Even after already establishing one of the largest intraday upside moves in the past 5 years, the indices still did not let the sellers gain any edge. A second correction off the highs pulled the market slightly lower into 15:00 ET, but the volume declined as the market pulled back. This meant that true sellers were not driving the correction, but rather that the buyers had just eased off for a bit. They took the helm for a third time soon after 15:00 ET. This time the Nasdaq was left behind while the S&Ps and Dow experienced the strongest pushes to new highs.
By the end of the day the Dow Jones Industrial Average ($DJI) rose 335.97 points (+2.5%) to close at 13, 739.4. The S&P 500 ($SPX) gained 43.13 points (+2.9%) and closed at 1,519.78. The Nasdaq Composite ($COMPX) added 70 points (+2.7%). It closed at 2,651.66. Broker/dealers and many others in the financial sector were among the top gainers on the day.
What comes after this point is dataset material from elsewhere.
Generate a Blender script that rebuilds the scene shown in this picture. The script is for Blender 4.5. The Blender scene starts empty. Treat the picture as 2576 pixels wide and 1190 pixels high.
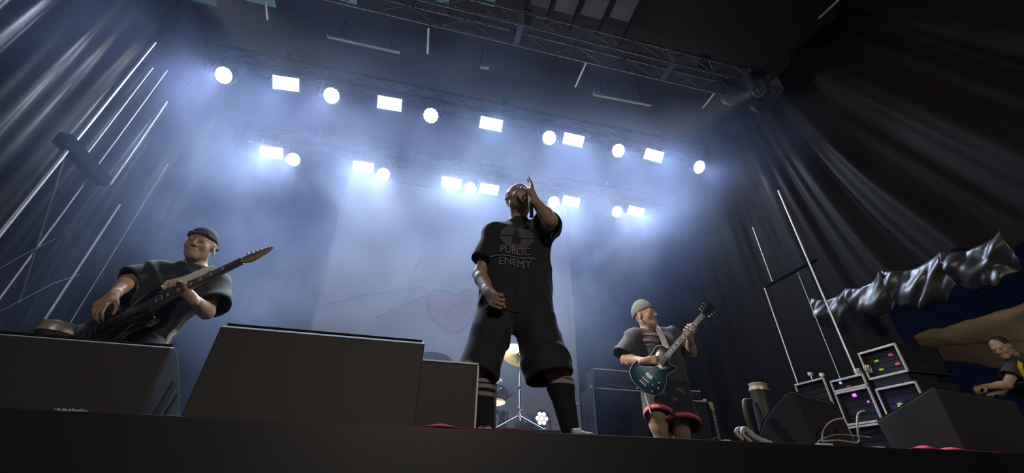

They were led by Lehman Brothers (LEH) and Goldman Sachs (GS).
The move which resulted from Tuesday's economic data and news triggered a breakout on the daily time frame as well. This comes from a rough cup-with-handle pattern that began at the start of the month. It will once again be easier for the Nasdaq to retest July's highs and now the S&Ps and Dow have a decent shot as well. Expect that the buying would stall just a hair under the exact highs since there is some congestion in that zone. Intraday corrections on the 15 minute time frame are worth keeping an eye on. I am concerned that since the breakout momentum was so strong, that the buying which follows will be much slower overall as the excitement dies down a bit.